Le premier coup de fil d'Obama fut adressé à Mahmoud Abbas
Tout un chacun y vit un signal que le sort des Palestiniens allait enfin être pris en compte, une politique plus équilibrée allait voir le jour.
Pourtant la légitimité de Mahmoud Abbas était déjà une vaste tromperie, non seulement parce que son terme présidentiel était échu, mais parce qu'il ne contrôlait pas Gaza dont on se souviendra qu'il est régi par le Hamas (comme devrait d'ailleurs l'être la Cisjordanie) à la suite d'élections reconnues comme tout-à-fait régulières. Si donc Obama persistait dans l'erreur de la politique imposée par Bush et Sharon consistant à ne pas discuter avec ses adversaires, comment croire qu'un basculement pourrait opérer?

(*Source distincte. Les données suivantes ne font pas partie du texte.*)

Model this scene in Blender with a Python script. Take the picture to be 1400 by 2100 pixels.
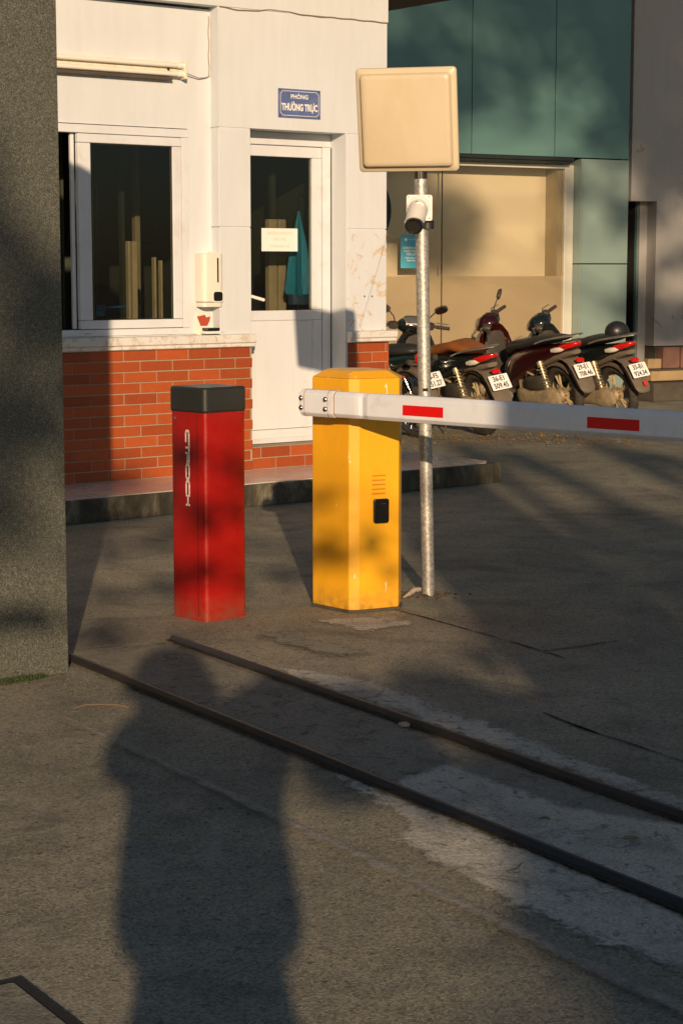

Grâce aux petites navettes d'un Mr. Mitchell qui se fit insulter par les dirigeants de Tel-Aviv dès son premier voyage en Israël ?
Le discours du Caire.
Ça oui, on allait voir une Amérique digne des espoirs portés envers un jeune président Noir, juriste, cultivé conscient que rien ne pourrait être réglé dans les conflits tant que la paix ne surviendrait pas au Moyen-Orient, et qui se déplaçait même jusqu'en Egypte pour parler au peuple.
Et non, affirma t'il aux micros égyptiens, il ne saurait y avoir de paix sans justice, de justice sans démocratie, de démocratie sans rejet de toute dictature, de toute illégalité, que ce soient les implantations israéliennes ou le fonctionnement de passation du pouvoir chez les alliés Arabes.
Pourtant, aucun effort ne fut entrepris pour parler aux opposants arabes, que ce soit en Egypte, en Jordanie, au Koweit, en Arabie Saoudite , etc.
Même politique aveugle en Somalie , mêmes entreprises de subornement au Maghreb. Comment s'étonner que toute une frange cultivée, moderne, impliquée du monde Arabe ait fait-si l'on ose dire- une croix sur le président des USA ?
L'Amérique et la Russie allaient vivre, sinon une histoire d'amour,
Du moins quelque chose qui y ressemblerait, grâce notamment au jeune âge des deux présidents et à leur commune volonté de rapprochement et d'apaisement des tensions.
Las, le manque de contrôle de Bidden sur le président de Géorgie Saakashvili, qui attaqua l'Ossétie et l'Abkhazie juste après une visite du vice-président US, le peu de soutien de Washington et l'absence de gesticulation pendant la courte guerre Russo-Géorgienne convainquirent un grand nombre de chefs d'Etat de la mollesse ou de l'immaturité de l'hôte de la Maison-Blanche, obligé de reposer sur Sarkozy pour éteindre le feu.
Les experts militaires savent maintenant ce que comprirent certains à l'époque: si la guerre avait duré 60 heures de plus, la Russie , dont l'Armée était à bout aurait été obligée de jouer la trêve.
Obama et son équipe ont démontré à cette occasion leur incapacité à lire correctement les rapports de forces, et beaucoup d'évènements, de manoeuvres ou de crises vont directement découler de cette mauvaise gestion, que ce soit entre Israël et la bande de Gaza, l'Iran , la Somalie , Cuba, les provocations Nord-Coréennes ou l'encerclement de Taiwan par la marine de guerre chinoise et ses incursions en Mer du Japon .
Cela ira même jusqu'à une modification subtile, discrète, mais profonde des choix de l'Allemagne .
Désormais, il semble qu'à défaut d'une action spectaculaire, Barak Obama n'a plus guère de chances de faire peser sur le monde de façon plus efficace que ne le faisait Georges W.Bush en fin de règne.
Nous verrons dans un deuxième article comment cette perte d'influence s'exerce dans la guerre en Afghanistan , et avec quelles conséquences dommageables pour les rapports des USA avec leurs alliés.
Mais aussi que la porte est dorénavant ouverte pour une crise majeure, illustrée actuellement par la mauvaise gestion de l'affrontement russo-américain sur le Kirghistan, affrontement qui risque de s'étendre au voisinage et de faire rentrer dans la partie des joueurs indésirables.